• _RECORDS TO USE_:
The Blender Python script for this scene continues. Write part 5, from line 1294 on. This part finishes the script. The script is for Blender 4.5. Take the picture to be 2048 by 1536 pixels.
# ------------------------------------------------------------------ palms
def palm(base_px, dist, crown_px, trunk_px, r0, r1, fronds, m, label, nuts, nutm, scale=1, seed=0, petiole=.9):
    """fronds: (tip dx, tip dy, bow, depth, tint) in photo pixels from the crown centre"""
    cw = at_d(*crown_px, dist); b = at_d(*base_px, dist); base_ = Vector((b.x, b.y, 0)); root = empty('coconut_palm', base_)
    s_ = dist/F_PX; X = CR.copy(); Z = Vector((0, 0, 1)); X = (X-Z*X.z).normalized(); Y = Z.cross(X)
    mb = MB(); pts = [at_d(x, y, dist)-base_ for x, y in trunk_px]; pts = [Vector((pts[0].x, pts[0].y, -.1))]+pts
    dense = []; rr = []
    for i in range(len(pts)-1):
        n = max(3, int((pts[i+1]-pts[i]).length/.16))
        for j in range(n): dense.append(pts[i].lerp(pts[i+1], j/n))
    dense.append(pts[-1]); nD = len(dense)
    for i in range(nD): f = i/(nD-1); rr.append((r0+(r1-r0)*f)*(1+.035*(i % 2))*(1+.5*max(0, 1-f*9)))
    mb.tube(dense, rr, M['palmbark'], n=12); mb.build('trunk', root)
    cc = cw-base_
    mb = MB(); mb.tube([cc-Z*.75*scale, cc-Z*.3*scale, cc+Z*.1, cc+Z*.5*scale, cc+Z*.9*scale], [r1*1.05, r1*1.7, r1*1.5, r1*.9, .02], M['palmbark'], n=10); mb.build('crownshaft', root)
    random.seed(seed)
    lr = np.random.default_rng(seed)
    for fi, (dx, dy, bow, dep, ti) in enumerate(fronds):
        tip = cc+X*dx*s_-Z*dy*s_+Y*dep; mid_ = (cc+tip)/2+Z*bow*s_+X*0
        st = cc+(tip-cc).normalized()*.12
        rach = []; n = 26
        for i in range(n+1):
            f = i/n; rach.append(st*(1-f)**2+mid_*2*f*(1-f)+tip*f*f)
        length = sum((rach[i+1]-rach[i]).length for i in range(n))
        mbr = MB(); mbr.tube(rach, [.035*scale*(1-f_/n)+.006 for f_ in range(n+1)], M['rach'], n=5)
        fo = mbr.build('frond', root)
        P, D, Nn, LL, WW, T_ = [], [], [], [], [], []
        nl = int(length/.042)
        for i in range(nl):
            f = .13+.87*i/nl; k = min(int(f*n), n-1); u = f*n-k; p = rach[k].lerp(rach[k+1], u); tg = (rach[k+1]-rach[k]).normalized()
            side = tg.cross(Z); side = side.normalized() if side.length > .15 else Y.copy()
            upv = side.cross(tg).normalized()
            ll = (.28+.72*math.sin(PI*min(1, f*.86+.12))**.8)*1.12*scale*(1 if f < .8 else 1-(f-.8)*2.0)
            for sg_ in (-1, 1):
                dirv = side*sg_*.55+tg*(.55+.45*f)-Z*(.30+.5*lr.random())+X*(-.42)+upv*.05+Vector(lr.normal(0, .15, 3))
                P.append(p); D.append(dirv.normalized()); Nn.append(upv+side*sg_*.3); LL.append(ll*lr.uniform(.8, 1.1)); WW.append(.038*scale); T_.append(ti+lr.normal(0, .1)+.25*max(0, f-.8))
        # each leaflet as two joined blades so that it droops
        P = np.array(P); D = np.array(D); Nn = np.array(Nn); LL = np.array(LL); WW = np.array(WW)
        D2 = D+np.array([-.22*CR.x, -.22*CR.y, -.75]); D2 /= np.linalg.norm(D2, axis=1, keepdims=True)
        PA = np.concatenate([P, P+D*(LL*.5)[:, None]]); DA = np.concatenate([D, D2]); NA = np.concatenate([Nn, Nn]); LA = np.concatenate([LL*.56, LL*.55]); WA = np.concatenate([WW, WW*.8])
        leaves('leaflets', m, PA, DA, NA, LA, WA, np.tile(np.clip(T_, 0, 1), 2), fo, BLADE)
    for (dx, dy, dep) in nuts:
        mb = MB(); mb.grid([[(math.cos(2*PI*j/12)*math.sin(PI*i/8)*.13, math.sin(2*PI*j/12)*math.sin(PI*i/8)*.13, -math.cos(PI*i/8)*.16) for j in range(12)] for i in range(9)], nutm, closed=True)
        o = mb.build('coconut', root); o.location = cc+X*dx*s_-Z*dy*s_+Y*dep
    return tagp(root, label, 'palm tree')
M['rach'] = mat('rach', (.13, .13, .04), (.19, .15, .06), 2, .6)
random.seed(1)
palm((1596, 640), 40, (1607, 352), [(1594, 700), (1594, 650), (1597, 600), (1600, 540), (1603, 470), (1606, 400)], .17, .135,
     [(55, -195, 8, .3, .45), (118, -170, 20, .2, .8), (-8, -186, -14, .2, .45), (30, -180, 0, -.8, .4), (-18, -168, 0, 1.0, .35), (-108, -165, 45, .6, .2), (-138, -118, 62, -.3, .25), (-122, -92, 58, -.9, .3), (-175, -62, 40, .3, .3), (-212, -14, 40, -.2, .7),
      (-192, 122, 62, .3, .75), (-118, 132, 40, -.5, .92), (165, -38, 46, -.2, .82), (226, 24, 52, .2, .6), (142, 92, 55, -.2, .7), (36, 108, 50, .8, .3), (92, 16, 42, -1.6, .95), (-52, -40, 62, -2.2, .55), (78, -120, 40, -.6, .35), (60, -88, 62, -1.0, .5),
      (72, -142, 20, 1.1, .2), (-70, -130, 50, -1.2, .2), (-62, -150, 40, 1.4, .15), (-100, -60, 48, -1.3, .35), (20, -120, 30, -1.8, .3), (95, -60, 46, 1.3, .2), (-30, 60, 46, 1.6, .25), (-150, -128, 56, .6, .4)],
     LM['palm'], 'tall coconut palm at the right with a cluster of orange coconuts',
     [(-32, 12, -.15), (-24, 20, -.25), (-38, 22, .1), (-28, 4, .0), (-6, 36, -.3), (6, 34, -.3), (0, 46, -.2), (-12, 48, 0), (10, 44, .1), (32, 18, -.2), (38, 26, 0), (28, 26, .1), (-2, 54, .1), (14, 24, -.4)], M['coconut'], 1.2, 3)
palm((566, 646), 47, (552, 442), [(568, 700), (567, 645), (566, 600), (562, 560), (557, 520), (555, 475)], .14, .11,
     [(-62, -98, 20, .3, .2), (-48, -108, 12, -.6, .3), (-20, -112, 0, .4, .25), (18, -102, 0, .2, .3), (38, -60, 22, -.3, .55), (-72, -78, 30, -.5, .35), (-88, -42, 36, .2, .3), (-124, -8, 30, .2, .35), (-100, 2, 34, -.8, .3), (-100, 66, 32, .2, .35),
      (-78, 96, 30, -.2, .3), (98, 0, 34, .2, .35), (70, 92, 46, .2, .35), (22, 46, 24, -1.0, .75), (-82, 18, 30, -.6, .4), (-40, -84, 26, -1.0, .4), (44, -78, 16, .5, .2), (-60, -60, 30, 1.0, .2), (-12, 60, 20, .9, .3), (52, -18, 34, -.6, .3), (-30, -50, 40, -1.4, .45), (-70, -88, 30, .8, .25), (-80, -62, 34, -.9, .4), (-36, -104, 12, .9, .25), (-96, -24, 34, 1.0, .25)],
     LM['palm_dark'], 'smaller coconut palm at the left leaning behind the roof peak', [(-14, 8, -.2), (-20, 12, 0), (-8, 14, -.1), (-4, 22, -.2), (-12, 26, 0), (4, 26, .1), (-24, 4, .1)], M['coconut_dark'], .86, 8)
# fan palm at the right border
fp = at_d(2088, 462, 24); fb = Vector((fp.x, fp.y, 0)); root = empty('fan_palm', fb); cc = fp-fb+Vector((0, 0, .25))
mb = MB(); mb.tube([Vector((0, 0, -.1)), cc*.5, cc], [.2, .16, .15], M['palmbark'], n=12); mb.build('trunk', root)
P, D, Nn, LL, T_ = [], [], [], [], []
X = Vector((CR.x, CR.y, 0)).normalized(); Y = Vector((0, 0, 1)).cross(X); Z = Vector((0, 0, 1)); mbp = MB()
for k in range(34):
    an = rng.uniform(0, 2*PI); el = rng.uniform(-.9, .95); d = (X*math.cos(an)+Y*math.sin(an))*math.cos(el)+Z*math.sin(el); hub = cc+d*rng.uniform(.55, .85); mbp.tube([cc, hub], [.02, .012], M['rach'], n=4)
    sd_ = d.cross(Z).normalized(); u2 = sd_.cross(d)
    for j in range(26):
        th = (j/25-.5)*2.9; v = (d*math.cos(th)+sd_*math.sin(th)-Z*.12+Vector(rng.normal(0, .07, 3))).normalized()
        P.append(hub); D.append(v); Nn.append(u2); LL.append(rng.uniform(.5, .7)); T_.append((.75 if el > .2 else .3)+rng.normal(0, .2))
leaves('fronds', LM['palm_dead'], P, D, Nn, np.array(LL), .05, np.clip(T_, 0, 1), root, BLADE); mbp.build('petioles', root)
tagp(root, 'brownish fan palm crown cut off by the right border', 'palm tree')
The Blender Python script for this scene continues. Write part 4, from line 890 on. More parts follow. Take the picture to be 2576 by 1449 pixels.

• _EXERCISE DESCRIPTION_: Copy every line that contains the string "pixels".

• _THE RESULT_:
The Blender Python script for this scene continues. Write part 5, from line 1294 on. This part finishes the script. The script is for Blender 4.5. Take the picture to be 2048 by 1536 pixels.
    """fronds: (tip dx, tip dy, bow, depth, tint) in photo pixels from the crown centre"""
The Blender Python script for this scene continues. Write part 4, from line 890 on. More parts follow. Take the picture to be 2576 by 1449 pixels.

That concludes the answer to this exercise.